El champagne, rey del vino, ha aumentado su consumo en los últimos años. Seguramente esto se debe a la excelente calidad de la bodega Möet & Chandon de Argentina que nada tiene que envidiar a los espumantes franceses. Aunque, a decir verdad, muchas veces, por snobismo, malgastamos en una botella del antiguo continente, que en su travesía sufrió cambios de climas, golpes y descansó en lugares no adecuados; y aunque en la ceremonia de saborearlo notamos un sabor extraño, si es de esos lares, igualmente se llevará nuestros elogios.
Un champagne no debe guardarse más de tres o cuatro años.

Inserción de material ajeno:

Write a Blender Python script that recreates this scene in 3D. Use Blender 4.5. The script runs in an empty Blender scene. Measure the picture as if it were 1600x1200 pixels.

Debe permanecer acostado y en un lugar fresco. Debe enfriarse lo más lentamente posible, es recomendable colocarlo en la parte menos fría del refrigerador y al momento de servirlo colocarlo en un balde con hielo y agua, para sentir el frappeuse, sinónimo de golpe de frío.
Un dato interesante para conocer, sobre el rey de los vinos, es la cantidad de azúcar que contienen las distintas clases de espumantes: el Nature o Brut Sauvage no contiene, el Brut o Extra Brut de 8 a 13 gramos, el Demi-sec de 25 a 30 gramos y el Dulce es aconsejable ni probarlo.
Champagne, nombre que ha perdido su carácter internacional ya que se ha llegado a un acuerdo a nivel institucional con Francia para prohibir ciertas denominaciones relacionadas con un lugar geográfico. Es por eso que las botellas nacionales llevan el nombre de «CHAMPAÑA», las españolas «CAVA», las alemanas «SEKT», las italianas «ESPUMANTE», las estadounidenses «SPARKLING WINE», etc. Si bien está de moda dejarse llevar por el nombre o la apariencia, todos sabemos que lo importante es lo de adentro; y en este caso, si se trata de una buena cosecha, aquí o en cualquier parte del mundo jamás dejarán de ser lo que son: un millón de burbujas de cristal nadando en un excelente vino blanco.